Opinion

FACING DEATH WITH HOPE

By Mary Marrocco, Catholic News Service     12/11/2020

Increasingly, I’ve been observing incidents of white-hot anger flaring out on quiet streets or on public transit. To name but one, a pedestrian accidentally crossed in front of a cyclist, the two immediately started swearing at each other and almost came to blows. These strangers were dry tinder, ready to burst into flames of rage. 

I don’t know if these particular events stem from the extraordinary pressures humanity has been facing this year. Still, they vividly illustrate the human capacity to absorb tension, fear and anger and store them inside somewhere, hidden but volatile. That’s partly why we humans need tending. 

Collectively, we’ve been up against death this year. Of course, humanity is always up against death, but often responds by ignoring or escaping it. Our society is adept at both. It tends to deal with the natural fear of death by anaesthetizing us, whether by offering an injection or luring us into an infinite number and variety of “amusements” and activities. Ultimately, our unacknowledged fear of death will surface in anxiety, rage and control. 

What is the price of ignoring the reality of death? 

Rather than presenting anesthetic ways to escape death or the illusion of being able to control and manipulate death, our faith liberates us by standing in the truth, a truth that death hides. 

The church has always asked its members to face death: not to wallow in it or fixate on it, but to face it, daily. And the church asks that we do so not just personally, as though death were an individual reality that I alone must deal with, but as a body, a community. 

How do we do this? Two long-standing church practices come quickly to our aid. 

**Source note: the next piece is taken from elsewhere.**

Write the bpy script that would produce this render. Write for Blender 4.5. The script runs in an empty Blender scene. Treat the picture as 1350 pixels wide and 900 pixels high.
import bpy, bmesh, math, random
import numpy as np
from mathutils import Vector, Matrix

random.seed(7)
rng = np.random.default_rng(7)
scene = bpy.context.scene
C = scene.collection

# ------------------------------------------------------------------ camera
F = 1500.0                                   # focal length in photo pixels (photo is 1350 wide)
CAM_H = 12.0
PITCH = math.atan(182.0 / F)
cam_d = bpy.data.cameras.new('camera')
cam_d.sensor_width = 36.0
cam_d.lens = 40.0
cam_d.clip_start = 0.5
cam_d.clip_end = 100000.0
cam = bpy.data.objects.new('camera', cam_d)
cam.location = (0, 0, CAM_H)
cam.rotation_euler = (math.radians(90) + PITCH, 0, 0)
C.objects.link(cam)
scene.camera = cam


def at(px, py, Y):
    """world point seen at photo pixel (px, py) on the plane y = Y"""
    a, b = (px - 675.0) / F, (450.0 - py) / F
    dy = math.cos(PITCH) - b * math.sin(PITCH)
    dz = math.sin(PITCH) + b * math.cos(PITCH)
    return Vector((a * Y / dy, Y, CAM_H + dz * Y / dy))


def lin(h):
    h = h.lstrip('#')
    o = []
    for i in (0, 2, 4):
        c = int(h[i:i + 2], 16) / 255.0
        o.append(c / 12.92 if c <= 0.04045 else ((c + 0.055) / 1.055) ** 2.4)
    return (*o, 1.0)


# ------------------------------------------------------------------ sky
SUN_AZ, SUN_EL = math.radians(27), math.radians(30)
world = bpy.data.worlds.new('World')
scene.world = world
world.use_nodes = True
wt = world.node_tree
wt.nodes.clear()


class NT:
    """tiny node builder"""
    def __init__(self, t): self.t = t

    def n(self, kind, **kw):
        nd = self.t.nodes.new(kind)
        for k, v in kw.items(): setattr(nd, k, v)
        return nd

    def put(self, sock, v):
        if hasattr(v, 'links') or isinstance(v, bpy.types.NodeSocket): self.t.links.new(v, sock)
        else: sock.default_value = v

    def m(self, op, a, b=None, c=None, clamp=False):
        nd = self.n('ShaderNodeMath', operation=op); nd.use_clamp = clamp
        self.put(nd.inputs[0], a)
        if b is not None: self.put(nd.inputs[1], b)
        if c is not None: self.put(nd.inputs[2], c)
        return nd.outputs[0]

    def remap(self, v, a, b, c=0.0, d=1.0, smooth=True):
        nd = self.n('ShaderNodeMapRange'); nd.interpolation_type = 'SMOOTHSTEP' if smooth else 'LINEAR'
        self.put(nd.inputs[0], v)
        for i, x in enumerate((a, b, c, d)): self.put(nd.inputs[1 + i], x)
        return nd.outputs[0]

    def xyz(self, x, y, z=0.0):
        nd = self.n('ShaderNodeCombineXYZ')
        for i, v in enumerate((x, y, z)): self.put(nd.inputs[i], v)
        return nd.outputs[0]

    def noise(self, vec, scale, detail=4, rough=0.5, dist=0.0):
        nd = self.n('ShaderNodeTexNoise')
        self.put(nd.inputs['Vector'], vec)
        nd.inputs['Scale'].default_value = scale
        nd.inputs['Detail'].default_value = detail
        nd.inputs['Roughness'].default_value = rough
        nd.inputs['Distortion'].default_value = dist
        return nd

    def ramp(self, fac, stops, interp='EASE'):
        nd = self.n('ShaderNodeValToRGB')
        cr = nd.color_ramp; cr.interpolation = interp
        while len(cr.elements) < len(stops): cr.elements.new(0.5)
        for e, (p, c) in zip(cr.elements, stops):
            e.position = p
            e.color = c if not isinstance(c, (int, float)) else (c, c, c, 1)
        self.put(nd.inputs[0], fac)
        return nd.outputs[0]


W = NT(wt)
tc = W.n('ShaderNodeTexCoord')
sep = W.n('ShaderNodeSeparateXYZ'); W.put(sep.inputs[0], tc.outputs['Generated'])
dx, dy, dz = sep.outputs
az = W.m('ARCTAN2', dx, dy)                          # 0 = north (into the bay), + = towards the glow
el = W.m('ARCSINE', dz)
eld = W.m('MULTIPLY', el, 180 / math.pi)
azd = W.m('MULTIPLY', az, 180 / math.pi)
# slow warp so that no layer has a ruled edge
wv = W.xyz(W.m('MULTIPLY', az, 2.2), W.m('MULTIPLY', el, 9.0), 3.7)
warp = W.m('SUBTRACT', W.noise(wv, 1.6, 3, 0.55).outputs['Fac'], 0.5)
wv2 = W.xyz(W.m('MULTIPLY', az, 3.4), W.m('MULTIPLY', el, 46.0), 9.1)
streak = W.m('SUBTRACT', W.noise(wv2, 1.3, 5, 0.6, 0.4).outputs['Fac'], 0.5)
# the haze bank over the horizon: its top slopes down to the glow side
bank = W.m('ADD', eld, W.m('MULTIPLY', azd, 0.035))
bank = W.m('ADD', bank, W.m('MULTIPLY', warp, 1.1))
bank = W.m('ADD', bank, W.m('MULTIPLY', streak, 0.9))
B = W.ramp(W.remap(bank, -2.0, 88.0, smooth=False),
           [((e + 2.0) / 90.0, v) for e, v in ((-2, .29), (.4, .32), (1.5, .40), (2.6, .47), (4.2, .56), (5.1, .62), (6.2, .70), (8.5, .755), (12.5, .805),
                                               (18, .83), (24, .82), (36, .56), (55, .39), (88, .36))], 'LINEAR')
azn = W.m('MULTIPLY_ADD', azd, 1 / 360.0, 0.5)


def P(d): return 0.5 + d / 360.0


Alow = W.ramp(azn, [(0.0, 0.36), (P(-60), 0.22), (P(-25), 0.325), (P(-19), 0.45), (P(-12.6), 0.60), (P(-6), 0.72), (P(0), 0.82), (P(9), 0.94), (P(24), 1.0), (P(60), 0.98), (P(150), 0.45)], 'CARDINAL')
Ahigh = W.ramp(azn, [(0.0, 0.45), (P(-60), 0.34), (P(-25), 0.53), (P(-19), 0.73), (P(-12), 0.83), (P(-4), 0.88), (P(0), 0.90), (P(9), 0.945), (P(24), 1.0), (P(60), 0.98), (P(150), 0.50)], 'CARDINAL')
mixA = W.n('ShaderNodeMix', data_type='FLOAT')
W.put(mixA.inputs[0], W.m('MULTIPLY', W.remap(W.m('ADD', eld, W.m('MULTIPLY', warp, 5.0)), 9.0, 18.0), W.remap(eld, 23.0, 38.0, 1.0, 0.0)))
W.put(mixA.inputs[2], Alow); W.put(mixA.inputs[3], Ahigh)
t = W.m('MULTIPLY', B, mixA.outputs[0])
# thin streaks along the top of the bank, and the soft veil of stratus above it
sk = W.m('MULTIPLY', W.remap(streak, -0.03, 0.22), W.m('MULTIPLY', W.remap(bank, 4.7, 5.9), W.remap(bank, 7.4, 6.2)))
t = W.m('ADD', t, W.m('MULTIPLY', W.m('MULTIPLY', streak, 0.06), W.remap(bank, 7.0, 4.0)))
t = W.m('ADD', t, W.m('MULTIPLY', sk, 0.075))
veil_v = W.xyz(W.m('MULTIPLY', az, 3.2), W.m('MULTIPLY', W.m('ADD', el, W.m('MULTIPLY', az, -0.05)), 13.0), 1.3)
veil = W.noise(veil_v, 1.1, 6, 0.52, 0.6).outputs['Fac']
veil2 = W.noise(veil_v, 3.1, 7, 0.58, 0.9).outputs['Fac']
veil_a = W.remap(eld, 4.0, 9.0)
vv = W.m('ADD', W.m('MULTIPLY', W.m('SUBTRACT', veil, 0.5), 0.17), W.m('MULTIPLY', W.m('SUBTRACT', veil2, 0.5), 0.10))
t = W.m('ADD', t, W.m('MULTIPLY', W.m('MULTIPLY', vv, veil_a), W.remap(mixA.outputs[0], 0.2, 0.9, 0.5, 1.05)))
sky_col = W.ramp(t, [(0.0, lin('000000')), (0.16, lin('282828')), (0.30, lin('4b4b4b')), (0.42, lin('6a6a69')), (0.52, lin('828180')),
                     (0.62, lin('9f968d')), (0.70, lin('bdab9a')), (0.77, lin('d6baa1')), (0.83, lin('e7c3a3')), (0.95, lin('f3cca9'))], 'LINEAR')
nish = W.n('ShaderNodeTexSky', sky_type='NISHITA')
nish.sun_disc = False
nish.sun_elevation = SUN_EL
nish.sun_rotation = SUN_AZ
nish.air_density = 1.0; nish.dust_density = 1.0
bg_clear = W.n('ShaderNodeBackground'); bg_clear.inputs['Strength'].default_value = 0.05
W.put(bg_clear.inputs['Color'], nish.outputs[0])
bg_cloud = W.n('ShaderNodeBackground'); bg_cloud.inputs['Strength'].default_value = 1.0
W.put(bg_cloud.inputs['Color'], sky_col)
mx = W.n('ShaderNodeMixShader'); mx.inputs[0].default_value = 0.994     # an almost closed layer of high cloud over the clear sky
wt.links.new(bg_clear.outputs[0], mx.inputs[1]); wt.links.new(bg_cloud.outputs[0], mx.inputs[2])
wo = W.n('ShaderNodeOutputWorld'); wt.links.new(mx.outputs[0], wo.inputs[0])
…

Since the seventh century, the church has followed the early practice of setting aside a day to commemorate and pray for all who have died, known and unknown, named and unnamed. We stand together in the reality of death, not as isolated units (alone at our computers in a Zoom room) but accepting our common humanity, our nakedness and vulnerability. 

When able, we go physically to cemeteries and pray there together; perhaps we share a meal in honor of the dead; we celebrate the sacramental meal, the Eucharist that connects heaven to Earth, the transcendent to the material. This year if we were further apart physically at All Souls’ Day, we still needed to gather as we could for this memorial. 

“Never send to know for whom the bell tolls,” wrote John Donne in a time of plague, when the tolling bell signaled yet another death. Whose death? “It tolls for thee” because we are part of one another, in death as in life. This is cause for sorrow, the wrenching grief that must accompany death. And it is cause for joy, for the one who has conquered death meets us at its threshold. 

This is our faith. But it is not easy. 

We have a “sure and certain hope” that death, though real and inescapable, is also now the doorway into full life with God and one another. And yet we know its anguish, the pain of separation and loss, the fear that maybe, after all, it’s only wishful thinking, and all is dust. 

The roar of our materialistic, secular world echoes a doubt that whispers in our own hearts. We don’t need to chase away the doubt, but we do need to wrestle with it. To help us, we have the great “cloud of witnesses” who lived free from the fear of death (see Heb 11:32-12:1). 

The church asks us to face death, not individually but communally and sacramentally, so we can be freed from fear and begin to live. 

Commemorating and living the feast of All Souls’ is one of the church’s ways into this reality. A second church practice is facing the “daily deaths” we encounter in our ordinary lives. Up against a small but real obstacle, will we try to seize control out of fear, or will we let go our control out of self-emptying love (see Phil 2:6-8)? 

Society’s response to death is to control it. This response shows we fear loss of control more than we fear death itself. The cure is not more control, but surrender to love. Any attempt in our life to do that — to live in surrender to the love of God — is a way to prepare for death, the ultimate surrender to love. 

Hard to understand the daily death? You and I will have an opportunity today to practice it. Exercising these muscles daily is the path for the spiritual athlete (see 2 Tm 4:7) — the kind of athlete who is acutely needed in our paralyzed world.